*Problem details*
Copy all of the material exactly. Pictures are not to appear in the copy.
──────── Data lines
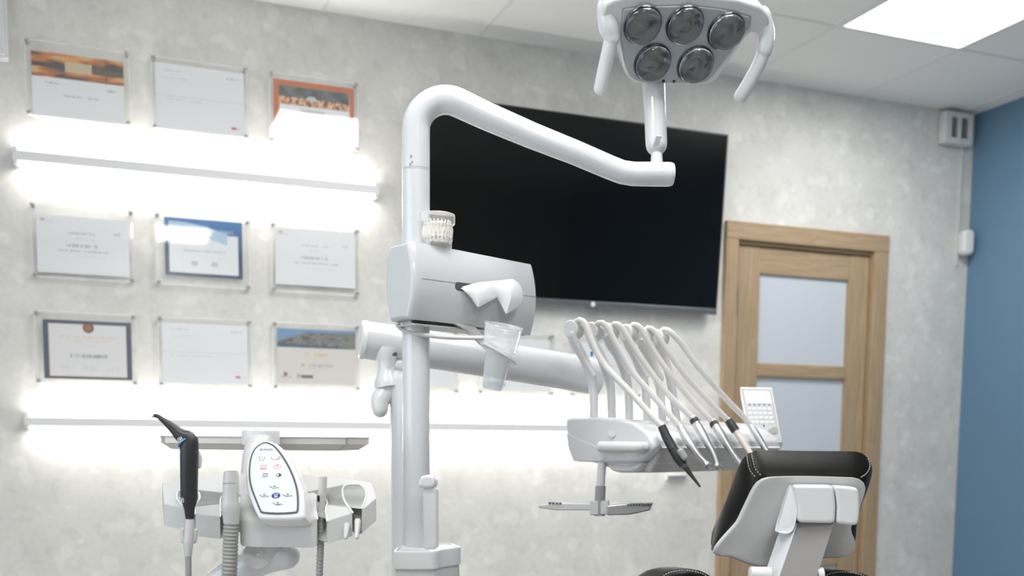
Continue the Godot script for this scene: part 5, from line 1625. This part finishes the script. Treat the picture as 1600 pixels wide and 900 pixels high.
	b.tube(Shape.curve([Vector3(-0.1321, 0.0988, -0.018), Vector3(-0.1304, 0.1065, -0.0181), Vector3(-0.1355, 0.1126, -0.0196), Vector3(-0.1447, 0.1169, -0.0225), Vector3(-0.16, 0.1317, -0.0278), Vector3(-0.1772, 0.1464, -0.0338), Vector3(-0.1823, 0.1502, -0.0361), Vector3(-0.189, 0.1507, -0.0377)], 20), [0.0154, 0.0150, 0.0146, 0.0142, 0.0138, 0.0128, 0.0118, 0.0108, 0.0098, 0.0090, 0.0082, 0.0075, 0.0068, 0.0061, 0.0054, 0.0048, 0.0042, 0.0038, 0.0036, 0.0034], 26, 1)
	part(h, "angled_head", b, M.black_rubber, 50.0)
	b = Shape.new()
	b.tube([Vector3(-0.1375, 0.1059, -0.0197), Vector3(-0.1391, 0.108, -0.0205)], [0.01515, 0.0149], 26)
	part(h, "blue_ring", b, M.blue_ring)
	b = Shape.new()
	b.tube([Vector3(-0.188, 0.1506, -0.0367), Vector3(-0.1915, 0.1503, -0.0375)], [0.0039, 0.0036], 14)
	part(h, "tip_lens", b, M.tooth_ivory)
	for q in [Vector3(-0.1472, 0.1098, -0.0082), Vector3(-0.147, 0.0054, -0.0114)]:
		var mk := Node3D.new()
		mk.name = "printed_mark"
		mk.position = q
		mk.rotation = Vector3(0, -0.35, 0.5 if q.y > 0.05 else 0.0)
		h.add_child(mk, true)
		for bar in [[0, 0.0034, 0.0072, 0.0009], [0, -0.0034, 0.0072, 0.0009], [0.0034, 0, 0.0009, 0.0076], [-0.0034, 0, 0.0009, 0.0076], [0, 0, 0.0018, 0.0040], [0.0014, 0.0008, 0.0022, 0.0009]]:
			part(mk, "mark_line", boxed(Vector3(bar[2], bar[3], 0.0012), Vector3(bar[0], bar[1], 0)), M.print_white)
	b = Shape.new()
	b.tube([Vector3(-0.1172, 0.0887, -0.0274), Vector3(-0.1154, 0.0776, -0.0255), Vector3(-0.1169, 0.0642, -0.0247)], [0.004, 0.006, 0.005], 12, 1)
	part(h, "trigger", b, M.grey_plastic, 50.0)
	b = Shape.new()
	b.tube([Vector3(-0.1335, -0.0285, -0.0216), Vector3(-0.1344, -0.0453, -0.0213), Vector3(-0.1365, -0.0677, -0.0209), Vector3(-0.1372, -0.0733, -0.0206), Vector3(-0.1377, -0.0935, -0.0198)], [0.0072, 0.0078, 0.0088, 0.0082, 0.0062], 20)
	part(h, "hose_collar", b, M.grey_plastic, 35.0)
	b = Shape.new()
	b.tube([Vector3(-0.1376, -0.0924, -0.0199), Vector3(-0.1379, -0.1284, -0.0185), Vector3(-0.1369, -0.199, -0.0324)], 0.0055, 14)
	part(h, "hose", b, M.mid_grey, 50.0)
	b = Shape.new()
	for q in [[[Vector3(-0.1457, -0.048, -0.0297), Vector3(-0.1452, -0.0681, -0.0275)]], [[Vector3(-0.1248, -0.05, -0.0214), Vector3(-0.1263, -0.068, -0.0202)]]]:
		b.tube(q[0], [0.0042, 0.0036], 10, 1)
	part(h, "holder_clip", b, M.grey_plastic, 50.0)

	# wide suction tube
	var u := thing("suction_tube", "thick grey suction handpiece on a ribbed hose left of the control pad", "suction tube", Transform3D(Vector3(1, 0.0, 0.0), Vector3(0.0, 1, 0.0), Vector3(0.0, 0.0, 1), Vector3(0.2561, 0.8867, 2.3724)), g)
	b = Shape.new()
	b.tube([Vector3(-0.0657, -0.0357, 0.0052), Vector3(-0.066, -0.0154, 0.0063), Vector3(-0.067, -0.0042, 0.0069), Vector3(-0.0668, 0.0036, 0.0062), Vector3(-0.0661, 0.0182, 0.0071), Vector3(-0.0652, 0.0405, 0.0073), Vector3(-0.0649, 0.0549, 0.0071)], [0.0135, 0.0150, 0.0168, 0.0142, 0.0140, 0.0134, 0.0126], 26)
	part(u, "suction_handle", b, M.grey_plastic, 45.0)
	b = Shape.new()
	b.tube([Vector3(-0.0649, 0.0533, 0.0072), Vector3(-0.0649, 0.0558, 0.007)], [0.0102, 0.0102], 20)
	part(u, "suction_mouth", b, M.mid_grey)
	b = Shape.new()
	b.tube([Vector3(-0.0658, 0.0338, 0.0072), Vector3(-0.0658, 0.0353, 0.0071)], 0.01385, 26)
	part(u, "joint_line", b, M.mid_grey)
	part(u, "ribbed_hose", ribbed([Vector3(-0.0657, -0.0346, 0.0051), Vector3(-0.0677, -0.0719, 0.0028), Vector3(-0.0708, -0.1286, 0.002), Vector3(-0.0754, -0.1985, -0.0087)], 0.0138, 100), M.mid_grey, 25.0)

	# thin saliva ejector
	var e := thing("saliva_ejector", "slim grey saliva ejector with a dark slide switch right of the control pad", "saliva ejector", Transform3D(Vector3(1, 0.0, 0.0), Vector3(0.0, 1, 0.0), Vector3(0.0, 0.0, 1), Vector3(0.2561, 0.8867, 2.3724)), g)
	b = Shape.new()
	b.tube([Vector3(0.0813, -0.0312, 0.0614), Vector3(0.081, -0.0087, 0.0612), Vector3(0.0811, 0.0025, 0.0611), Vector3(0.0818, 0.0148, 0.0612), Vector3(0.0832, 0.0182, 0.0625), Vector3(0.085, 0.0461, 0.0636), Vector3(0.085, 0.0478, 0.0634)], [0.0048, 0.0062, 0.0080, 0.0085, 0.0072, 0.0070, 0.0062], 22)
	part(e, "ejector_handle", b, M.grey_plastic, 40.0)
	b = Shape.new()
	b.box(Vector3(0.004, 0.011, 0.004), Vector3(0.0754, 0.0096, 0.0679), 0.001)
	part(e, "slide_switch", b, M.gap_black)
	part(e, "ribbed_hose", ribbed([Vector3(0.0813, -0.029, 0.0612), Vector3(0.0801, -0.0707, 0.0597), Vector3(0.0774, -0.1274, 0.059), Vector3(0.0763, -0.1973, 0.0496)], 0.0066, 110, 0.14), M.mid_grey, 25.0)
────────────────
*Worked solution*
Continue the Godot script for this scene: part 5, from line 1625. This part finishes the script. Treat the picture as 1600 pixels wide and 900 pixels high.
	b.tube(Shape.curve([Vector3(-0.1321, 0.0988, -0.018), Vector3(-0.1304, 0.1065, -0.0181), Vector3(-0.1355, 0.1126, -0.0196), Vector3(-0.1447, 0.1169, -0.0225), Vector3(-0.16, 0.1317, -0.0278), Vector3(-0.1772, 0.1464, -0.0338), Vector3(-0.1823, 0.1502, -0.0361), Vector3(-0.189, 0.1507, -0.0377)], 20), [0.0154, 0.0150, 0.0146, 0.0142, 0.0138, 0.0128, 0.0118, 0.0108, 0.0098, 0.0090, 0.0082, 0.0075, 0.0068, 0.0061, 0.0054, 0.0048, 0.0042, 0.0038, 0.0036, 0.0034], 26, 1)
	part(h, "angled_head", b, M.black_rubber, 50.0)
	b = Shape.new()
	b.tube([Vector3(-0.1375, 0.1059, -0.0197), Vector3(-0.1391, 0.108, -0.0205)], [0.01515, 0.0149], 26)
	part(h, "blue_ring", b, M.blue_ring)
	b = Shape.new()
	b.tube([Vector3(-0.188, 0.1506, -0.0367), Vector3(-0.1915, 0.1503, -0.0375)], [0.0039, 0.0036], 14)
	part(h, "tip_lens", b, M.tooth_ivory)
	for q in [Vector3(-0.1472, 0.1098, -0.0082), Vector3(-0.147, 0.0054, -0.0114)]:
		var mk := Node3D.new()
		mk.name = "printed_mark"
		mk.position = q
		mk.rotation = Vector3(0, -0.35, 0.5 if q.y > 0.05 else 0.0)
		h.add_child(mk, true)
		for bar in [[0, 0.0034, 0.0072, 0.0009], [0, -0.0034, 0.0072, 0.0009], [0.0034, 0, 0.0009, 0.0076], [-0.0034, 0, 0.0009, 0.0076], [0, 0, 0.0018, 0.0040], [0.0014, 0.0008, 0.0022, 0.0009]]:
			part(mk, "mark_line", boxed(Vector3(bar[2], bar[3], 0.0012), Vector3(bar[0], bar[1], 0)), M.print_white)
	b = Shape.new()
	b.tube([Vector3(-0.1172, 0.0887, -0.0274), Vector3(-0.1154, 0.0776, -0.0255), Vector3(-0.1169, 0.0642, -0.0247)], [0.004, 0.006, 0.005], 12, 1)
	part(h, "trigger", b, M.grey_plastic, 50.0)
	b = Shape.new()
	b.tube([Vector3(-0.1335, -0.0285, -0.0216), Vector3(-0.1344, -0.0453, -0.0213), Vector3(-0.1365, -0.0677, -0.0209), Vector3(-0.1372, -0.0733, -0.0206), Vector3(-0.1377, -0.0935, -0.0198)], [0.0072, 0.0078, 0.0088, 0.0082, 0.0062], 20)
	part(h, "hose_collar", b, M.grey_plastic, 35.0)
	b = Shape.new()
	b.tube([Vector3(-0.1376, -0.0924, -0.0199), Vector3(-0.1379, -0.1284, -0.0185), Vector3(-0.1369, -0.199, -0.0324)], 0.0055, 14)
	part(h, "hose", b, M.mid_grey, 50.0)
	b = Shape.new()
	for q in [[[Vector3(-0.1457, -0.048, -0.0297), Vector3(-0.1452, -0.0681, -0.0275)]], [[Vector3(-0.1248, -0.05, -0.0214), Vector3(-0.1263, -0.068, -0.0202)]]]:
		b.tube(q[0], [0.0042, 0.0036], 10, 1)
	part(h, "holder_clip", b, M.grey_plastic, 50.0)

	# wide suction tube
	var u := thing("suction_tube", "thick grey suction handpiece on a ribbed hose left of the control pad", "suction tube", Transform3D(Vector3(1, 0.0, 0.0), Vector3(0.0, 1, 0.0), Vector3(0.0, 0.0, 1), Vector3(0.2561, 0.8867, 2.3724)), g)
	b = Shape.new()
	b.tube([Vector3(-0.0657, -0.0357, 0.0052), Vector3(-0.066, -0.0154, 0.0063), Vector3(-0.067, -0.0042, 0.0069), Vector3(-0.0668, 0.0036, 0.0062), Vector3(-0.0661, 0.0182, 0.0071), Vector3(-0.0652, 0.0405, 0.0073), Vector3(-0.0649, 0.0549, 0.0071)], [0.0135, 0.0150, 0.0168, 0.0142, 0.0140, 0.0134, 0.0126], 26)
	part(u, "suction_handle", b, M.grey_plastic, 45.0)
	b = Shape.new()
	b.tube([Vector3(-0.0649, 0.0533, 0.0072), Vector3(-0.0649, 0.0558, 0.007)], [0.0102, 0.0102], 20)
	part(u, "suction_mouth", b, M.mid_grey)
	b = Shape.new()
	b.tube([Vector3(-0.0658, 0.0338, 0.0072), Vector3(-0.0658, 0.0353, 0.0071)], 0.01385, 26)
	part(u, "joint_line", b, M.mid_grey)
	part(u, "ribbed_hose", ribbed([Vector3(-0.0657, -0.0346, 0.0051), Vector3(-0.0677, -0.0719, 0.0028), Vector3(-0.0708, -0.1286, 0.002), Vector3(-0.0754, -0.1985, -0.0087)], 0.0138, 100), M.mid_grey, 25.0)

	# thin saliva ejector
	var e := thing("saliva_ejector", "slim grey saliva ejector with a dark slide switch right of the control pad", "saliva ejector", Transform3D(Vector3(1, 0.0, 0.0), Vector3(0.0, 1, 0.0), Vector3(0.0, 0.0, 1), Vector3(0.2561, 0.8867, 2.3724)), g)
	b = Shape.new()
	b.tube([Vector3(0.0813, -0.0312, 0.0614), Vector3(0.081, -0.0087, 0.0612), Vector3(0.0811, 0.0025, 0.0611), Vector3(0.0818, 0.0148, 0.0612), Vector3(0.0832, 0.0182, 0.0625), Vector3(0.085, 0.0461, 0.0636), Vector3(0.085, 0.0478, 0.0634)], [0.0048, 0.0062, 0.0080, 0.0085, 0.0072, 0.0070, 0.0062], 22)
	part(e, "ejector_handle", b, M.grey_plastic, 40.0)
	b = Shape.new()
	b.box(Vector3(0.004, 0.011, 0.004), Vector3(0.0754, 0.0096, 0.0679), 0.001)
	part(e, "slide_switch", b, M.gap_black)
	part(e, "ribbed_hose", ribbed([Vector3(0.0813, -0.029, 0.0612), Vector3(0.0801, -0.0707, 0.0597), Vector3(0.0774, -0.1274, 0.059), Vector3(0.0763, -0.1973, 0.0496)], 0.0066, 110, 0.14), M.mid_grey, 25.0)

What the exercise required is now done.